It's not the 'West' at it's best

From: The New York Daily News, 6/10/2005

The new 12-hour miniseries "Into the West" boasts Steven Spielberg as one of its executive producers and such a wide canvas that its story covers 65 years and an entire continent.

From both the Native American and pioneer perspectives, "Into the West" tells the story of national expansion - not only how the West was won, but, from the other viewpoint, how it was lost.

With the Spielberg name and so many hours to tell such a compelling saga, the six-part "Into the West" (part one premieres tonight at 8 on TNT; remaining installments run on subsequent Fridays) promises so much.

Only the first half of the miniseries was available for preview - not enough to assess the full impact of the drama, but enough to suggest that its promise isn't entirely fulfilled.

The gold standard for the televised Western, a genre that reached maturity with "Gunsmoke" 50 years ago and largely faded from TV a decade after that, is represented by the 1989 CBS miniseries "Lonesome Dove" and the current HBO series "Deadwood."

"Into the West," while covering the same years and some of the same regions and stories as those Westerns, isn't in that same league.

It's closer, in terms of its uneven quality as well as its multigenerational story structure, to such miniseries as "Centennial" and "How the West Was Won."

"Into the West" is better than either of those in its accuracy of detail - costumes, languages, etc. - and its sympathy for and understanding of native cultures.

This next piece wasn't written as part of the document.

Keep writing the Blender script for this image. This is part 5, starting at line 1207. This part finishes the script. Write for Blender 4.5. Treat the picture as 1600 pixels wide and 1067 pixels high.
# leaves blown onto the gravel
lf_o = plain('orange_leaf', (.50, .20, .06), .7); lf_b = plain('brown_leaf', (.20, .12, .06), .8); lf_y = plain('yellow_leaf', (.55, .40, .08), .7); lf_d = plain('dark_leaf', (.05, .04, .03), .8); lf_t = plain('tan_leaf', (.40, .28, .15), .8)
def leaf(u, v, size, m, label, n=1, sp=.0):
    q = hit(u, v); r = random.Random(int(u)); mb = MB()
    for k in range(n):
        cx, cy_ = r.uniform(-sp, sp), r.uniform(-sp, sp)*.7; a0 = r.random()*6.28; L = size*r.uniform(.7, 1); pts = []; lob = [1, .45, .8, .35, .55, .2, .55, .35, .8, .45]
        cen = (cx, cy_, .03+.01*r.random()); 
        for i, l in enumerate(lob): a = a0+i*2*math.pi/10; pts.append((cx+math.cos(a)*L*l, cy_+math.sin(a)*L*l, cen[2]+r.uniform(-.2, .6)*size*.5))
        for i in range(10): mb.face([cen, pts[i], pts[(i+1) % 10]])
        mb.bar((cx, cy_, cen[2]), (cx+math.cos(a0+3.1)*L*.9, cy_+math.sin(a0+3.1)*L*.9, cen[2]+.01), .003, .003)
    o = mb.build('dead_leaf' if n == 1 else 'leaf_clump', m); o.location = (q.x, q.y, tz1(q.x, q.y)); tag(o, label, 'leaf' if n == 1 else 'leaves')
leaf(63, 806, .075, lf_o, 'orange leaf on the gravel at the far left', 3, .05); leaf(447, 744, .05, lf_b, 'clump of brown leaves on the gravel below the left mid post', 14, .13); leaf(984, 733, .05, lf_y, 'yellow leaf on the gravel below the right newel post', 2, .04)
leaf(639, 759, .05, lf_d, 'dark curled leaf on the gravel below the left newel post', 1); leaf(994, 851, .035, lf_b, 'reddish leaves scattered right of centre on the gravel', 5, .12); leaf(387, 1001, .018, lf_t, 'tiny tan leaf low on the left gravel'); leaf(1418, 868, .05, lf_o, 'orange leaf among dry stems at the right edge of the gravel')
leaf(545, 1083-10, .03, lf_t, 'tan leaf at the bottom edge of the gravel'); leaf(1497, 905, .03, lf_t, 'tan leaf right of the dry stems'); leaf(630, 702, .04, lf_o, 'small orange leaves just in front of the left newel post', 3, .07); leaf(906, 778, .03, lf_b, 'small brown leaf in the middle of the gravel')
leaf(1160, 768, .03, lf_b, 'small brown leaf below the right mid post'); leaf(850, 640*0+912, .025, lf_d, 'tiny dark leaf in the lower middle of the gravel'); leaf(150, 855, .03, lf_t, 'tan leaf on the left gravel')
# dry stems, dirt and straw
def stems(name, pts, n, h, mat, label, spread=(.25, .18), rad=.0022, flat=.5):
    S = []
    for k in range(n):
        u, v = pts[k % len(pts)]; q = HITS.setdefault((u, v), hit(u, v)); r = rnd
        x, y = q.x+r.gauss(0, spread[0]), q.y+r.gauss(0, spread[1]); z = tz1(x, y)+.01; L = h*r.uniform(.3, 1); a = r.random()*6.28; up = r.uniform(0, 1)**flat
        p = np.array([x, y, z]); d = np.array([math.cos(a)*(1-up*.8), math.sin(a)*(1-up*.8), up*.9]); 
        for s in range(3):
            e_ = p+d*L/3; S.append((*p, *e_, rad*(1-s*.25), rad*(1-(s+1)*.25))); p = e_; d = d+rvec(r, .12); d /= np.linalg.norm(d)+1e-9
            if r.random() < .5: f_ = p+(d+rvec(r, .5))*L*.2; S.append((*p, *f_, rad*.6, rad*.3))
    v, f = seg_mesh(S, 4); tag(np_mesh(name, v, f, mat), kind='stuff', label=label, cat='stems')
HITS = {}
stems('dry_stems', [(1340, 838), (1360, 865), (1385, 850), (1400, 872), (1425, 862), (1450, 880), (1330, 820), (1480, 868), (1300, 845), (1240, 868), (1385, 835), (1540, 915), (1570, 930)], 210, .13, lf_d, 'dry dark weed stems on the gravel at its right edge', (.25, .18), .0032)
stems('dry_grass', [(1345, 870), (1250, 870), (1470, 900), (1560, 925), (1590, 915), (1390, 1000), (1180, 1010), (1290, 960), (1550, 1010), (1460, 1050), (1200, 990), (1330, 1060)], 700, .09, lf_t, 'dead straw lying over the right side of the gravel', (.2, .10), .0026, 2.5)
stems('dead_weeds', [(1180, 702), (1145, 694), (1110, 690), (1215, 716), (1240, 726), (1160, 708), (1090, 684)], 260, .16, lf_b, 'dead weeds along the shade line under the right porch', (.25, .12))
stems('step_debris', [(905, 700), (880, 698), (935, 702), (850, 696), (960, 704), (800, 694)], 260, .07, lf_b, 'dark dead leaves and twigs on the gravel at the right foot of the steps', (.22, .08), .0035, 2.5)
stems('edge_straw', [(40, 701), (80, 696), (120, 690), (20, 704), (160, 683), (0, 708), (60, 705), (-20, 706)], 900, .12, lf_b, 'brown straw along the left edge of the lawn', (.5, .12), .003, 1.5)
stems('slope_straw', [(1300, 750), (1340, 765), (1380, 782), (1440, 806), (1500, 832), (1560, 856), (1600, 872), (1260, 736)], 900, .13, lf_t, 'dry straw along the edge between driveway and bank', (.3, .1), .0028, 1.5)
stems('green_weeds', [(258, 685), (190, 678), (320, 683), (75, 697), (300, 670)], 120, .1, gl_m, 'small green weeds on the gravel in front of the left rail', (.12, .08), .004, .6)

Where it's no better, for the most part, is in shaping characters, rather than skipping from historical event to event.

Like so many of these sprawling sagas, "Into the West" focuses on the clash between two ultimately warring perspectives. "Into the West" tells of a wheel-making clan called the Wheelers and a Lakota Indian clan.

Jacob Wheeler (Matthew Settle) is the primary hero on one side of "Into the West"; on the other, it's Loved by the Buffalo (a role shared by Simon R. Baker and George Leach), and straddling the two worlds is Thunder Heart Woman (Tonantzin Carmelo).

The name actors show up throughout, appearing and disappearing in tag-team fashion: Beau Bridges leads the wagon train, Gary Busey plays a wild-eyed, wild-haired mountain man, and Keri Russell plays a feisty pioneer woman.

The action, like the acting, is good in some spots, jerky and overstated in others. Even before the poles are strung across the prairie, everything in "Into the West" is telegraphed. The biggest surprise, and disappointment, is that, so far, it's not better than it is.